E o rapazinho me contou sua história ."Coroa, não sou uma cara ruim não, mas entrei nessa e não tem mais volta. Nem uso droga, só uma maconhinha de leve (realmente ele não estava drogado, só apavorado)". Minha nossa! Falou da mãe que batia nete até tirar sangue, dos maus tratos dos padrastos, da fome que passou e mostrava muito rancor com a mãe, sentimento que me amedrontava.

"Minha mãe trocava de macho todo mês, a fila da puta, e cada um mais sem futuro que o outro". E repetia, repetia... Repetiu tanto que não era mau, pedia para apertar minha mão, que eu confiasse nele, uma cena que nunca imaginei viver.

Claro, entrei na mesma linha. Talves Deus tenha me dado a oportunidade de me testar, para saber se eu era, de verdade, humanista, se eu me preocupava de verdade com meus semelhantes mais infelizes.

Acho que consegui que o garoto (perguntei seu nome, ele não disse, tinha medo que eu entregasse ele) confiasse em mim. Apesar de torcer desesperadamente para que o que ele dizia fosse verdade, ao mesmo tempo tinha medo daquele "sequestro" continuar.

Meu pavor era entrar outros no carro e a coisa desgringolar. O revólver na mão dele, pedi que ele virasse para o outro lado, ele o colocou na virilha.

No sinal do Colégio Auxiliadora, cruzamento da Hermes da Fonseca (sinal desgraçado para demorar a abrir, afe!) uma moto parou do nosso lado. O cara nos olhou, deve ter pensado que era um coroa levando o boy para um programa. Ele se aperreou, me pediu para cortar o sinal. Eu ponderei que agindo assim chamaria a atenção. Ele concordou.

Me perguntou o que eu faria se parasse um carro de Polícia do lado: "você me entregaria?" Consegui sorrir ao resposnder. "Homi, tá doido, os caras ia trocar tiros com tu e eu podia morrer, sou burro não". Ele sorriu concordando.

A todo momento pedia para apertar sua mão, reafirmando que não queria me fazer nenhum mal, jurava que só queria que ele levasse ele. Entramos na rua de acesso à Mãe Luiza, mas ele mandou que eu pegasse a ruazinha estreita do Bom Dia Supermercado, em Petrópolis, foi o que fiz.

Depois dobramos à direita, à esquerda e... Meu telefone toca. Ele dá um pulo. Eu disse para deixar tocar. Ele não concordou, mandou eu atender e dizer que estava tudo bem. Era minha irmã Edilma. Ele tinha ouvido o barulho da batida da porta, o arracar diferente do carro na minha saída, vozes e ficou preocupada.

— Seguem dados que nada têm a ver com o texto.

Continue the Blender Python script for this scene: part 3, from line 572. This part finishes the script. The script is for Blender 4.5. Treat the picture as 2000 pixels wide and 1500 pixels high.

Fiz o que o garoto mandou, falei com calma e desliquei. Por conta dessa ligação perdi meu celular (estou aqui ainda rindo de nervoso).

Por fim, ele me mandou parar o carro numa ruazinha. Me pediu mil desculpas porque ia levar meu celular, pois eu podia ligar para os "homi". Me agradeceu duzentas vezes, parece pieguice, coisa difícil de acreditar, mas me pediu um abraço, beijou minha mão e desceu do carro. Respirei fundo, aliviado, nem olhei a direção que ele foi. Minha preocupação era voar de volta para a casa da minha mãe, pois sabia que minha irmã estava agoniada. E estava.

Já havia ligado para a minha esposa, que acionou a Polícia, mas eu não vi e nem faço questão, quero esquecer e desejar que aquele menino possa, ainda ter a chance de mudar de vida, antes de ser preso ou morrer.